Skip to main content
x

Percival Noel James Patterson

The Order of the Companions of O.R. Tambo in Gold

Percival Noel James Patterson Awarded for:

His support of the ANC and exceptional contribution to the struggle for liberation and a democratic South Africa.

Profile of Percival Noel James Patterson

Percival Noel James Patterson was born in 1935 in St Andrew, Jamaica. He excelled at school and earned an Honour’s Degree in English at the University of the West Indies; and later enrolled at the London School of Economics in the UK.

While still a student, he became politically active in Jamaica – then a British colony – which had a history of colourful and contentious politics. He worked for the People’s National Party (PNP), which in the 1960s and 1970s supported socialist programmes aimed at improving the quality of life of the impoverished Jamaican masses through government control over industry and forged ties with leaders such as Fidel Castro of Cuba.

Patterson then continued his education in London. After obtaining a law degree in 1963, he passed the bar in Britain and Jamaica. When he returned to Jamaica, he served the PNP, which was struggling for ascendancy over its long-time rival, the Jamaica Labour Party (JLP), in the wake of independence from Britain.

A passionate opponent of apartheid, he was an ardent supporter of South Africa’s liberation movement. In 1987, during the time when Patterson was the chairman of the PNP and Michael Manley was its President, the ANC was invited to attend the PNP’s Founder’s Day banquet celebrating the 15th anniversary of Jamaica’s independence. Then President of the ANC, Oliver Tambo, addressed the occasion in Kingston, Jamaica, on 4 July 1987.
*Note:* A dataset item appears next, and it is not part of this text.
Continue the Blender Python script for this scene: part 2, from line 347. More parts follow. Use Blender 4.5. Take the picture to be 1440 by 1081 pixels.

It was during Patterson’s term as Prime Minister in 1991 that an agreed political code of conduct was signed by the JLP and the PNP. Nelson Mandela, as leader of the ANC at the time, visited Jamaica for two days during this time with then wife Winnie to receive an honorary degree from the University of the West Indies. The visit was emotionally charged, as the welcome was tumultuous – perhaps the most tumultuous since the visit of Emperor Haile Selassie in 1966.